>> begin

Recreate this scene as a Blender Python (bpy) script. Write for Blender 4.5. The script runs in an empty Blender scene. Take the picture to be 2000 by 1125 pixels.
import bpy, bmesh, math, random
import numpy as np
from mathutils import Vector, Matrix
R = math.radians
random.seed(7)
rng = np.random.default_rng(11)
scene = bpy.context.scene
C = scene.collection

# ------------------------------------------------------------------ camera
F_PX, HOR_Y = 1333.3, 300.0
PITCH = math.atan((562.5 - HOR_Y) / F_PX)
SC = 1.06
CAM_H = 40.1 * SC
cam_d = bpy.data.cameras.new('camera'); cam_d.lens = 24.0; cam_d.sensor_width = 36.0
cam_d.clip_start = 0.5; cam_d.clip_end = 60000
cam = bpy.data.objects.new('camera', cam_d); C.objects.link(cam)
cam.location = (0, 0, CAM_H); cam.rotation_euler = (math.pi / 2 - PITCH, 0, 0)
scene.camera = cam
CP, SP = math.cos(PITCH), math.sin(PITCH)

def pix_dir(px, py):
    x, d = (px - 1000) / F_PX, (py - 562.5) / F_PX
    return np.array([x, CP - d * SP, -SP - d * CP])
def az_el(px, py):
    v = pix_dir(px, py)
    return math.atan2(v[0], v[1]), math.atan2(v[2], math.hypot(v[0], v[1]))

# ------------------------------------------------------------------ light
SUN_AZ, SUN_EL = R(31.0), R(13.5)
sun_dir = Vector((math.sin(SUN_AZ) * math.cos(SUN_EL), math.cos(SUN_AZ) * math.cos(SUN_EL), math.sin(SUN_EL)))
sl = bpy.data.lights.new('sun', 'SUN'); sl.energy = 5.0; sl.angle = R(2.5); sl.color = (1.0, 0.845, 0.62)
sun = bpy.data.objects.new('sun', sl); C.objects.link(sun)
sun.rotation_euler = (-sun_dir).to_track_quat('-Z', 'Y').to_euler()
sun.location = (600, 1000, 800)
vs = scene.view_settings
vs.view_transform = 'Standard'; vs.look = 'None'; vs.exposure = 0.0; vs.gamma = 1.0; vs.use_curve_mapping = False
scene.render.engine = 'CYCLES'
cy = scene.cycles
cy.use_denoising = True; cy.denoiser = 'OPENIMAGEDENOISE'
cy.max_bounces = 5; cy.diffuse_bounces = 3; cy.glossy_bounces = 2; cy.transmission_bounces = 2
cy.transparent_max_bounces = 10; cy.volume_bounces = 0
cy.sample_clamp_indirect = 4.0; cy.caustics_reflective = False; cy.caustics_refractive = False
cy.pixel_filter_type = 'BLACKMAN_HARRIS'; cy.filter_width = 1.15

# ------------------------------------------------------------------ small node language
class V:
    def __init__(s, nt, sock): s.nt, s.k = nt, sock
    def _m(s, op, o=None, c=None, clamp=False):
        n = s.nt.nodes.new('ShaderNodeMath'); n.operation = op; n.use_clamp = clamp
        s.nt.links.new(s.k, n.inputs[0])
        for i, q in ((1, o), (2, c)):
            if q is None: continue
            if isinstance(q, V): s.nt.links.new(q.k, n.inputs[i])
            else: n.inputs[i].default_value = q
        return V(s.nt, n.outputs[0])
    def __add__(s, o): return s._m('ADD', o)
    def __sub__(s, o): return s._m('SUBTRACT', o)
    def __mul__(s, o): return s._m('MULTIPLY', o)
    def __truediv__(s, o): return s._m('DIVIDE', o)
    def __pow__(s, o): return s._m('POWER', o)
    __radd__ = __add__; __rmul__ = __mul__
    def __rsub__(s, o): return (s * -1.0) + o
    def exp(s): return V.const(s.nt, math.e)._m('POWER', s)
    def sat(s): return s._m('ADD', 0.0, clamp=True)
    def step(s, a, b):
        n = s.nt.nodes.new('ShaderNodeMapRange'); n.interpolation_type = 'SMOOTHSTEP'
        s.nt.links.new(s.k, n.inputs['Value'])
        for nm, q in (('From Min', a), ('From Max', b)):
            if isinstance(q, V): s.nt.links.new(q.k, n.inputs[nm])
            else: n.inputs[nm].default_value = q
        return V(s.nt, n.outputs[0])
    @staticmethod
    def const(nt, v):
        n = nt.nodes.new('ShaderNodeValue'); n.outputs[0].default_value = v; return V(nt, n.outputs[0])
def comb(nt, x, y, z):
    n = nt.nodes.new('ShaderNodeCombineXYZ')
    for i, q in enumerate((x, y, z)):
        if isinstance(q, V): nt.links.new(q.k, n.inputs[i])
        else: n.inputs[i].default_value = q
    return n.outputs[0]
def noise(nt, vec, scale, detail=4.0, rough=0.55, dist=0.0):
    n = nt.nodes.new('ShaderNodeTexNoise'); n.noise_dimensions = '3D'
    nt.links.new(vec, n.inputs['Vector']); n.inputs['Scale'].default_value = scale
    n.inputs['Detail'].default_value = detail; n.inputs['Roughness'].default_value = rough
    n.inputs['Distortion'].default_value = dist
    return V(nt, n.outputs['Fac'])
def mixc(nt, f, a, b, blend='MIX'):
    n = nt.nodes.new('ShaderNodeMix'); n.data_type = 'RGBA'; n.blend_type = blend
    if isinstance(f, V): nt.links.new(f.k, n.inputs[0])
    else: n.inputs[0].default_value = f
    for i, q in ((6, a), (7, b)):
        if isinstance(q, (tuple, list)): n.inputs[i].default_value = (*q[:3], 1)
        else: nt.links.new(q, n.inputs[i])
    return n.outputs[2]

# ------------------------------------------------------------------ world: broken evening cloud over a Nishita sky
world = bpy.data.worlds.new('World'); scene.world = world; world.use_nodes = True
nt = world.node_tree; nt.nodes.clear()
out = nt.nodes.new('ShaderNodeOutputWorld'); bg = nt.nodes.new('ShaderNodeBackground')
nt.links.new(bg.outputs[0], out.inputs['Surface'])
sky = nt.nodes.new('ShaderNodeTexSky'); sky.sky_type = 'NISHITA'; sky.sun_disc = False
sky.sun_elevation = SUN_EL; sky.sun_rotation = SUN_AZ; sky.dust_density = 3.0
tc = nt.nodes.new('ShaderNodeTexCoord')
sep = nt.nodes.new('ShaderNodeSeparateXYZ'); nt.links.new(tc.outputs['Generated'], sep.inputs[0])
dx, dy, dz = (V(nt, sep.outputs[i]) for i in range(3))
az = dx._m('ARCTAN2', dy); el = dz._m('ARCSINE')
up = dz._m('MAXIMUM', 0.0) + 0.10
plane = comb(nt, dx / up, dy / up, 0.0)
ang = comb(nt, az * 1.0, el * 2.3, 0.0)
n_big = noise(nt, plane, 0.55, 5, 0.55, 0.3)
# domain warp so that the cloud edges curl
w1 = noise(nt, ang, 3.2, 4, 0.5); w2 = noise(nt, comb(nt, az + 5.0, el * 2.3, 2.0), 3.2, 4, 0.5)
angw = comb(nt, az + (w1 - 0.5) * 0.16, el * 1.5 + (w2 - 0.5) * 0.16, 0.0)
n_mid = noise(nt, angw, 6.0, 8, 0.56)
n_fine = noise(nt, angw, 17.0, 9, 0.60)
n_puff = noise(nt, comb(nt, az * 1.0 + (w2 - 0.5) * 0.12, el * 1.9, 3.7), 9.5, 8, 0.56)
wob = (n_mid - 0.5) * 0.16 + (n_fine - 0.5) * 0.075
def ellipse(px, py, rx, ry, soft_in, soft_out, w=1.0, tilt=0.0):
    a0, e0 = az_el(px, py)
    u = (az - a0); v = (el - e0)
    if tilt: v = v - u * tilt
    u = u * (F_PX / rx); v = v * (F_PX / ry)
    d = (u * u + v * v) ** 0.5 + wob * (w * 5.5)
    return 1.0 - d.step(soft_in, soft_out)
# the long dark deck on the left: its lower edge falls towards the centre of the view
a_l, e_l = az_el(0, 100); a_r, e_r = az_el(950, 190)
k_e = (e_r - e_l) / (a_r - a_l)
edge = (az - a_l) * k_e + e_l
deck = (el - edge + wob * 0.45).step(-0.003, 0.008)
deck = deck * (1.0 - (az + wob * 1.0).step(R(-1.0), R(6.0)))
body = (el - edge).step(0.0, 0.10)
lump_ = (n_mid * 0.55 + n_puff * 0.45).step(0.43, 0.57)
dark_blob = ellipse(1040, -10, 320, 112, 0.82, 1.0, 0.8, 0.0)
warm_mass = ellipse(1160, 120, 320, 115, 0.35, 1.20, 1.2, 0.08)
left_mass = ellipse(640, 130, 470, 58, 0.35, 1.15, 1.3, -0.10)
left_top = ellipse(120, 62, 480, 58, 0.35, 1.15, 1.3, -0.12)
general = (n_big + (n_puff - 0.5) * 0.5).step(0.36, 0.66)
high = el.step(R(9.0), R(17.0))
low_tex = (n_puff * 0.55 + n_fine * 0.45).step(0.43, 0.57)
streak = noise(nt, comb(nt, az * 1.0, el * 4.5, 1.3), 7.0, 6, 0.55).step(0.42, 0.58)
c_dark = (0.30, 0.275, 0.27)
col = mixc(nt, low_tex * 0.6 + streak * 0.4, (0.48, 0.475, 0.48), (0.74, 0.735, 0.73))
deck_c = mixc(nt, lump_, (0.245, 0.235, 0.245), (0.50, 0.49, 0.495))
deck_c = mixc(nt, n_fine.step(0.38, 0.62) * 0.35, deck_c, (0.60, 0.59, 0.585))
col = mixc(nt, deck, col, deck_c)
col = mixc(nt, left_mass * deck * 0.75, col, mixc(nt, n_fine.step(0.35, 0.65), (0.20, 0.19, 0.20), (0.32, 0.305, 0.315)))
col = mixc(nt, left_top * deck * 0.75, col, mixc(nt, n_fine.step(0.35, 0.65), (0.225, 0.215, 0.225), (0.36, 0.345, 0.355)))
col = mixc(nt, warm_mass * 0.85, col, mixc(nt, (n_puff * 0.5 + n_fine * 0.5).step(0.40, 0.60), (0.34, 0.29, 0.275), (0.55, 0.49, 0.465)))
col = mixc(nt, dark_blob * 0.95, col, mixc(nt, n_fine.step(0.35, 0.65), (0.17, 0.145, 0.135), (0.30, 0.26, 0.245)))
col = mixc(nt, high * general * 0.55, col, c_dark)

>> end

** Directions for this task **
Print, please, the lines from the first line of the material through the line that contains "C = scene.collection", exactly as written and with nothing added.

** Answer below **
Recreate this scene as a Blender Python (bpy) script. Write for Blender 4.5. The script runs in an empty Blender scene. Take the picture to be 2000 by 1125 pixels.
import bpy, bmesh, math, random
import numpy as np
from mathutils import Vector, Matrix
R = math.radians
random.seed(7)
rng = np.random.default_rng(11)
scene = bpy.context.scene
C = scene.collection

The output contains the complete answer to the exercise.